Tuesday, March 22, 2011

I Think, therefore... I scan?

Which Way Is the Future?

If you had four pictures of a person at different ages, how would you lay them out in chronological order? As an English speaker, you would almost certainly put childhood scenes on the left and pictures from old age on the right. But if you spoke another language, you might arrange the photos in a column or even from east to west.

Almost every culture in the world uses space to think about time, but the visualizations vary widely. A November paper in Psychological Science describes the first culture known to tie time’s march to the cardinal directions.

The Pompuraawan, a remote tribe in Australia, do not have terms for spatial relationships such as “left” or “in front of.” Instead they use the directions as descriptors, such as “my south arm.” They think of time the same way, the new study found. When asked to arrange four pic­tures showing a person’s life, Pompuraawans laid the photos in a line from east to west.

Three main factors affect how people imagine time, says Stanford University psychologist Lera Boroditsky, an author of the study. One influence is how the culture thinks spatially; for instance, the Pompuraawans often gesture to the sun to indicate the time of day, Boroditsky says.

The layout of the written word also plays a role. Israelis tend to think of time as flowing from right to left, Boroditsky concluded in a study last year—the same direction Hebrew is written.

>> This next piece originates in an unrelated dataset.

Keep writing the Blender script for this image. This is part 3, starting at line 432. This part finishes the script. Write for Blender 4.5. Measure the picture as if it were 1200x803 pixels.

Last, a language’s metaphors can have an effect. Mandarin Chinese associates “up” with the past and “down” with the future. And re­search shows Mandarin speakers often put photos in a column with the earliest at the top.

Visualizing the passage of time may be a human universal, but these studies show just how differently that can play out. Whereas we look forward to the future, the Pompuraawans say that the west is yet to come.